Ma question s’adresse à M. le ministre du travail, du plein emploi et de l’insertion.
Monsieur le ministre, dans une démocratie parlementaire normale, aujourd’hui serait la journée de l’apaisement.
Après des années de négociation avec les partenaires sociaux et toutes les forces politiques, un consensus sur l’avenir du travail et de notre système de retraites aurait été trouvé et une réforme des retraites serait en voie d’être adoptée largement et paisiblement. Tel est le modèle décisionnel qui règne dans tous les pays européens que vous aimez tellement prendre en exemple.
Mais pas ici – parce qu’ici, c’est la France !

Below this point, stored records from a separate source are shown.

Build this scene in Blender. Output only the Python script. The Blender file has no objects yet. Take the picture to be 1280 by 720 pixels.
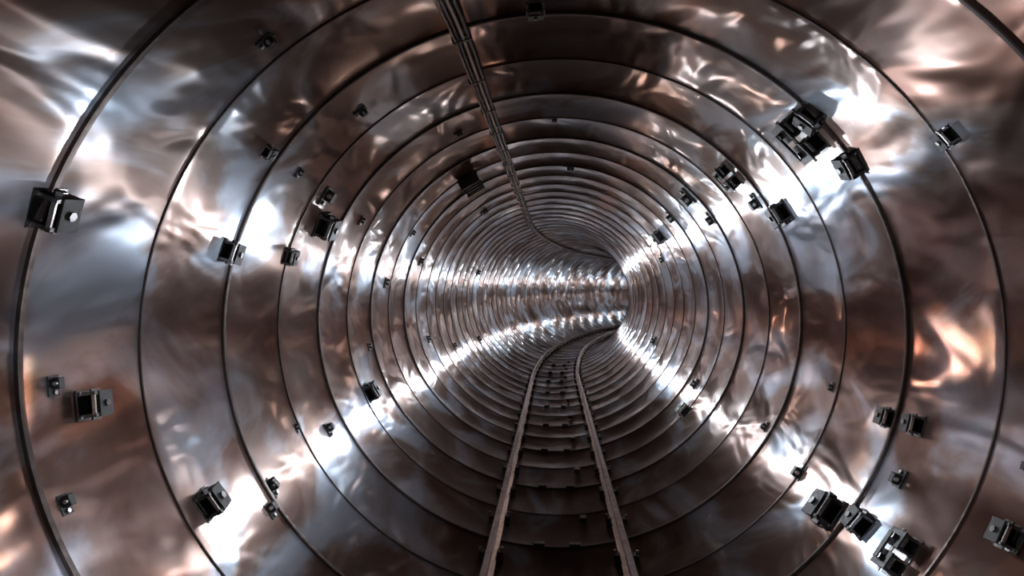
import bpy, bmesh, math, random
from mathutils import Vector, Matrix
random.seed(7)
RX, RZ = 2.83, 2.67
S0, RC = 20.0, 78.0
SMIN, SMAX = -9.0, 84.0
def axis(s):
    if s <= S0: return Vector((0,s,0)), Vector((1,0,0)), Vector((0,1,0))
    p=(s-S0)/RC
    return Vector((RC*(1-math.cos(p)), S0+RC*math.sin(p),0)), Vector((math.cos(p),-math.sin(p),0)), Vector((math.sin(p),math.cos(p),0))
def rz(s):
    t=min(1,max(0,(5.5-s)/2.5)); t=t*t*(3-2*t)
    return RZ-0.2*t
def P(s,th,off=0.0):
    c,r,t=axis(s)
    return c+r*((RX-off)*math.cos(th))+Vector((0,0,(rz(s)-off)*math.sin(th)))
def Pxz(s,x,z):
    c,r,t=axis(s); return c+r*x+Vector((0,0,z))
rings=[3.2,4.2,5.3]
while rings[-1]<SMAX-1.2: rings.append(rings[-1]+1.1)
b=[2.1]
while b[-1]>SMIN+1.2: b.append(b[-1]-1.1)
rings=sorted(b+rings)

# ---------- materials
def newmat(n):
    m=bpy.data.materials.new(n); m.use_nodes=True
    nt=m.node_tree; return m,nt,nt.nodes['Principled BSDF']
def simple(n,col,met,rough,bump=0.0,scale=20,col2=None):
    m,nt,p=newmat(n)
    p.inputs['Metallic'].default_value=met; p.inputs['Roughness'].default_value=rough
    tc=nt.nodes.new('ShaderNodeTexCoord'); no=nt.nodes.new('ShaderNodeTexNoise')
    no.inputs['Scale'].default_value=scale; no.inputs['Detail'].default_value=4
    nt.links.new(tc.outputs['Object'],no.inputs['Vector'])
    cr=nt.nodes.new('ShaderNodeValToRGB')
    cr.color_ramp.elements[0].position=.35; cr.color_ramp.elements[1].position=.7
    cr.color_ramp.elements[0].color=(*col,1); cr.color_ramp.elements[1].color=(*(col2 or [c*1.6 for c in col]),1)
    nt.links.new(no.outputs['Fac'],cr.inputs['Fac']); nt.links.new(cr.outputs['Color'],p.inputs['Base Color'])
    if bump:
        bp=nt.nodes.new('ShaderNodeBump'); bp.inputs['Strength'].default_value=bump; bp.inputs['Distance'].default_value=.01
        nt.links.new(no.outputs['Fac'],bp.inputs['Height']); nt.links.new(bp.outputs['Normal'],p.inputs['Normal'])
    return m
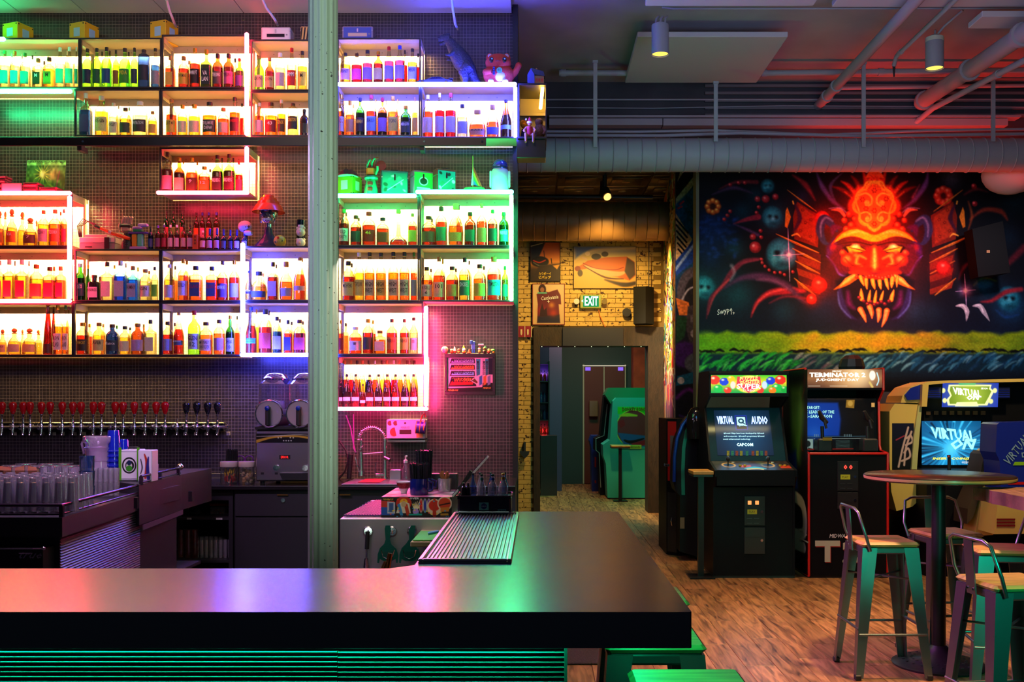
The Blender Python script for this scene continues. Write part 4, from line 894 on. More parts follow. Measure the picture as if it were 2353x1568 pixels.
# ================================================================== THINGS ON THE SHELF TOPS
def ztop(py):return Z(py,SF)+0.0012
def canv_box(t,x0,x1,y0,y1,z0,z1,paint,m,name='printed_panel',res=1.0,off=0.001):
    """a flat print laid on the -y face of a box"""
    w_,h_ = (x1-x0)*F/y0,(z1-z0)*F/y0
    c = Canvas(w_,h_,res,(0.1,0.1,0.1));paint(c,w_,h_)
    return c.build(name,(x0,y0-off,z1),(x1-x0,0,0),(0,0,-(z1-z0)),m,t)
PRINT = attr_mat('printed_surface',0.45)
PAINTED = attr_mat('painted_wall_surface',0.6,spec=0.2)
SCREEN = attr_mat('screen_surface',0.2,emis=1.5,base=0)
BACKLIT = attr_mat('backlit_print',0.3,emis=1.3,base=0)
# yellow corner-studded boxes
def yellow_box(px0,px1,py0,py1,pyb,label,side=True,Y=7.9,col_='#e0b020',patch='#9cc8ee'):
    s_ = S(px1-px0,Y);z0 = Z(pyb,Y);z0 = ztop(pyb) ;z1 = Z(py0,Y);cx = (X(px0,Y)+X(px1,Y))/2
    t = thing('yellow_box',label,'box',(cx,Y+0.07,z0))
    m = mat('yellow_box_'+col_[1:],hx(col_),0.45);W_ = X(px1,Y)-X(px0,Y);h_ = z1-z0
    a = math.radians(-20);b = M().box(-W_/2,W_/2,-W_/2,W_/2,0,h_,0.004);b.xf(Matrix.Rotation(a,4,'Z'));b.build('cube',m,t,1)
    for f in (0,PI/2):
        for sx in (-1,1):
            for sz in (0.1,0.9):
                p = M();p.cyl((sx*W_*0.42,-W_/2,h_*sz),(sx*W_*0.42,-W_/2-0.002,h_*sz),0.006,n=8);p.xf(Matrix.Rotation(a+f,4,'Z'));p.build('stud',BLACK,t,1)
        p = M();p.box(-W_*0.2,W_*0.2,-W_/2-0.002,-W_/2,h_*0.28,h_*0.72,0.004);p.xf(Matrix.Rotation(a+f,4,'Z'));p.build('pale_patch',mat('pale_patch_'+patch[1:],hx(patch),0.5),t,1)
    return t
yellow_box(8,54,52,88,86,'yellow box with corner studs nearest the room corner, green-lit',Y=7.9)
yellow_box(162,207,51,88,86,'yellow box with corner studs between two others on the top shelf')
yellow_box(348,392,47,88,86,'yellow box with corner studs beside the pale bent pipe')
yellow_box(825,845,34,58,0,'small yellow cube standing on the blue-lit lunch box',Y=7.93).location.z = ztop(86)+0.082
yellow_box(777,820,401,445,443,'green-lit box under a cap beside the column',col_='#6ab020',patch='#a8e8c8',Y=7.9)
def lunch_tin(px0,px1,py0,pyb,label,front,side,paint=None,yaw=0,d=0.10,Y=7.9,handle=True,name='lunch_box',z=None,latch=True):
    z0 = ztop(pyb) if z is None else z;W_ = S(px1-px0,Y);h_ = Z(py0,Y)-z0;cx = X((px0+px1)/2,Y)
    t = thing(name,label,'lunch box',(cx,Y+d/2,z0),yaw)
    M().box(-W_/2,W_/2,-d/2,d/2,0,h_,0.006).build('tin',mat('tin_'+side[1:],hx(side),0.35,0.3),t,1)
    M().box(-W_/2-0.001,W_/2+0.001,-d/2-0.001,d/2+0.001,h_*0.72,h_*0.76,0.001).build('lid_rim',STEEL,t,1)
    c = Canvas(60,60*h_/W_,1,front)
    if paint:paint(c,60,60*h_/W_)
    o = c.build('front_print',(0,0,0),(1,0,0),(0,0,-1),PRINT,t);
    me = o.data;n = len(me.vertices);co = np.empty(n*3,np.float32)
    Xg = (c.X/c.w-0.5)*W_*0.9;Zg = h_*0.92-(c.Y/c.h)*h_*0.84;co = np.stack([Xg,np.full_like(Xg,-d/2-0.0015),Zg],-1).astype(np.float32);me.vertices.foreach_set('co',co.ravel());me.update();o.location = (0,0,0)
    if handle:
        M().tube([(-0.03,0,h_),(-0.028,0,h_+0.014),(0.028,0,h_+0.014),(0.03,0,h_)],0.004,6).build('handle',BLACK,t,1)
    if latch:M().box(-0.006,0.006,-d/2-0.005,-d/2,h_*0.62,h_*0.85,0.001).build('latch',CHROME,t,1)
    return t
def p_case(col1,col2):
    def f(c,w,h):
        c.grad([(0,col1),(1,col1)]);c.poly([(w*0.16,h*0.42),(w*0.84,h*0.42),(w*0.84,h*0.68),(w*0.16,h*0.68)],col2);c.ell(w*0.92,h*0.5,2,2,'#888888')
    return f
lunch_tin(600,667,62,90,'white metal case with a black handle strip beside the tall red tube','#e6dfe6','#d8d0d8',p_case('#e6dfe6','#15101a'),Y=7.88,d=0.13,handle=False)
lunch_tin(690,712,60,90,'small box with black and yellow hazard stripes half behind the column','#d8b060','#b89858',lambda c,w,h:[c.poly([(x,h),(x+10,h),(x+22,0),(x+12,0)],'#14101c') for x in (-8,14,36)],Y=7.9,handle=False,latch=False)
lunch_tin(786,857,60,86,'blue-lit metal case with a pale label strip above the blue tube','#3a4a9a','#9a8aa0',p_case('#4a5ab0','#d8b8a0'),Y=7.9,d=0.12,handle=False)
def p_tin(bg,a,b,k):
    def f(c,w,h):
        r = random.Random(k);c.grad([(0,bg),(1,a)])
        for i in range(9):c.ell(r.uniform(6,w-6),r.uniform(8,h-6),r.uniform(2,7),r.uniform(3,9),(a,b,'#e8e8c8')[i % 3],2,0.8,r.uniform(0,3))
        c.stroke([(w*0.2,h*0.8),(w*0.85,h*0.3)],2,'#e0f0e0')
    return f
lunch_tin(873,935,392,447,'printed tin lunch box with figures, first of three beside the gauntlet','#2a8a80','#3a5a6a',p_tin('#1a6a6a','#3ab08a','#104838',1),yaw=0.25,d=0.09)
lunch_tin(943,992,392,443,'green and pink tin lunch box with an astronaut helmet, middle of three','#3a9a3a','#b05a80',lambda c,w,h:[c.grad([(0,'#3aa040'),(1,'#2a8a40')]),c.ell(w*0.5,h*0.42,15,15,'#c8d8c0'),c.ell(w*0.5,h*0.42,12,11,'#102820'),c.poly([(8,h*0.72),(w-8,h*0.72),(w-8,h*0.8),(8,h*0.8)],'#d0f0d0')],yaw=0.45,d=0.09)
lunch_tin(996,1044,388,440,'red-edged tin lunch box with a dark print, last of three','#206a70','#8a3038',p_tin('#207888','#2a6a58','#102020',3),yaw=0.5,d=0.09)
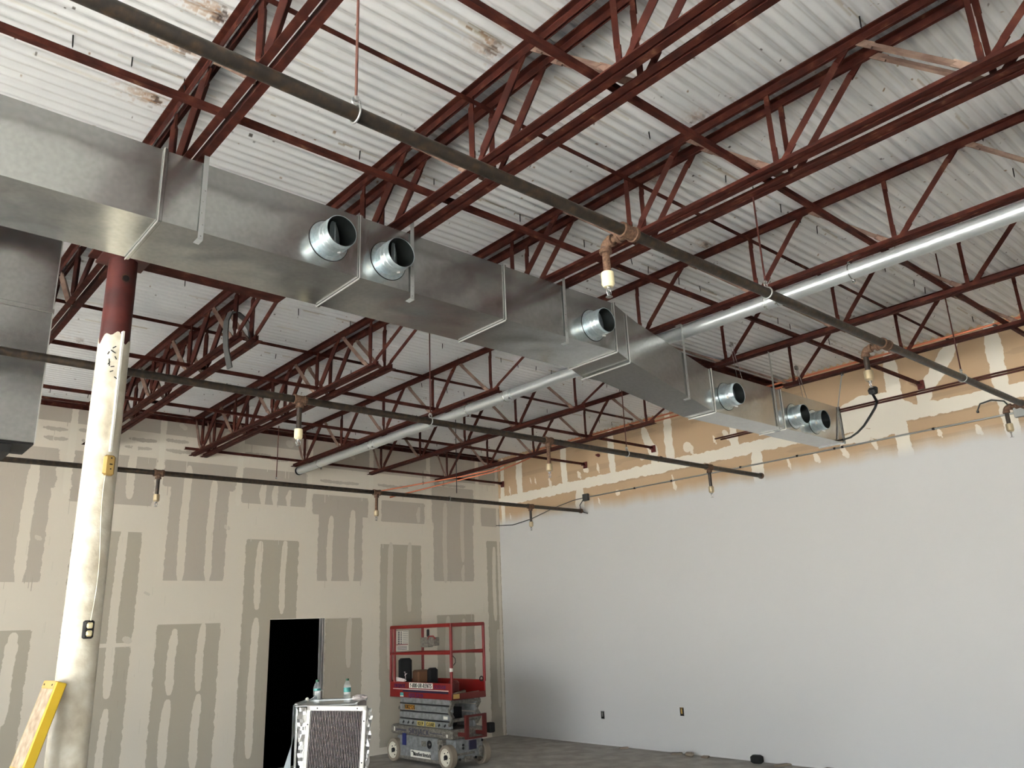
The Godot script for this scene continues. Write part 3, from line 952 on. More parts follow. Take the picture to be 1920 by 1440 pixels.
func bridging() -> void:
	# rows of bridging angle along x: [y, z, x0, x1, label]
	for b in [
		[4.505, -3.64, -1.0, 9.99, "red bridging angle crossing above the duct collars, ending in a clip on tan board"],
		[4.955, -3.19, -1.0, 10.0, "red bridging angle under the deck above the main sprinkler pipe"],
		[4.505, -2.20, -1.0, 10.0, "red bridging angle on the bottom chords at the upper right"],
		[4.955, -7.88, 0.6, 9.6, "dark bridging angle under the deck, first row behind the duct"],
		[4.505, -7.84, 0.6, 9.99, "dark bridging angle on the bottom chords, first row behind the duct"],
		[4.505, -9.36, 0.6, 9.99, "dark bridging angle on the bottom chords, middle row of the back bay"],
		[4.955, -11.36, 0.6, 9.6, "dark bridging angle under the deck close to the back wall"],
		[4.505, -11.54, 3.9, 9.95, "dark bridging angle on the bottom chords close to the back wall"]]:
		var t := thing("bridging_angle", b[4], "steel angle", Vector3((b[2] + b[3]) / 2, b[0], b[1]))
		var m := MB.new()
		m.angle(Vector3(b[2], b[0], b[1]), Vector3(b[3], b[0], b[1]), 0.034, 0.005, Vector3.FORWARD, Vector3.DOWN if b[0] > 4.7 else Vector3.UP)
		obj("angle", m, M.primer, t)
		if b[3] > 9.9 and b[0] < 4.7:
			m = MB.new()
			m.box(Vector3(b[3] + 0.008, b[0] - 0.005, b[1]), Vector3(0.02, 0.11, 0.08))
			m.box(Vector3(b[3] - 0.03, b[0] - 0.012, b[1]), Vector3(0.07, 0.012, 0.05))
			obj("wall_clip", m, M.red_worn, t)


# ------------------------------------------------------------------ duct
const DZ := -4.0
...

Ici, le Gouvernement aime avoir raison tout seul, en n’écoutant personne et en agissant contre tout le monde. Qu’importe que personne ne soit d’accord avec lui !
En effet, personne, monsieur le ministre, sinon une partie des Républicains, n’est d’accord avec vous. Vous êtes tout seul : 75 % de la société française rejettent cette réforme, 93 % des actifs y sont opposés, aucun syndicat ne la défend. La majorité parlementaire elle-même est incertaine.
Alors que les Français sont encore massivement dans la rue, sept députés – qui n’ont ni voté ni examiné le texte – et sept sénateurs – auxquels le Gouvernement a imposé un vote bloqué – ont décidé à huis clos de prendre deux ans de repos aux plus précaires.
Quant à vous, vous hésitez entre une majorité de quelques voix, arrachée contre un pays transformé en poudrière, ou l’utilisation du 49.3, c’est-à-dire l’adoption sans vote d’une réforme minoritaire.
Ces deux options, monsieur le ministre, sont une folie.
Ce n’est pas parce que des outils sont légaux que leur utilisation est légitime. Ce n’est pas parce que des procédés sont constitutionnels qu’ils répondent aux standards démocratiques modernes des démocraties dignes de ce nom.
Arrêtez les frais ! À ce niveau de tension sociale et démocratique, l’urgence, ce n’est plus d’adopter cette réforme des retraites, c’est de sortir de ce fonctionnement mortifère et d’organiser démocratiquement la transition vers une République véritablement parlementaire.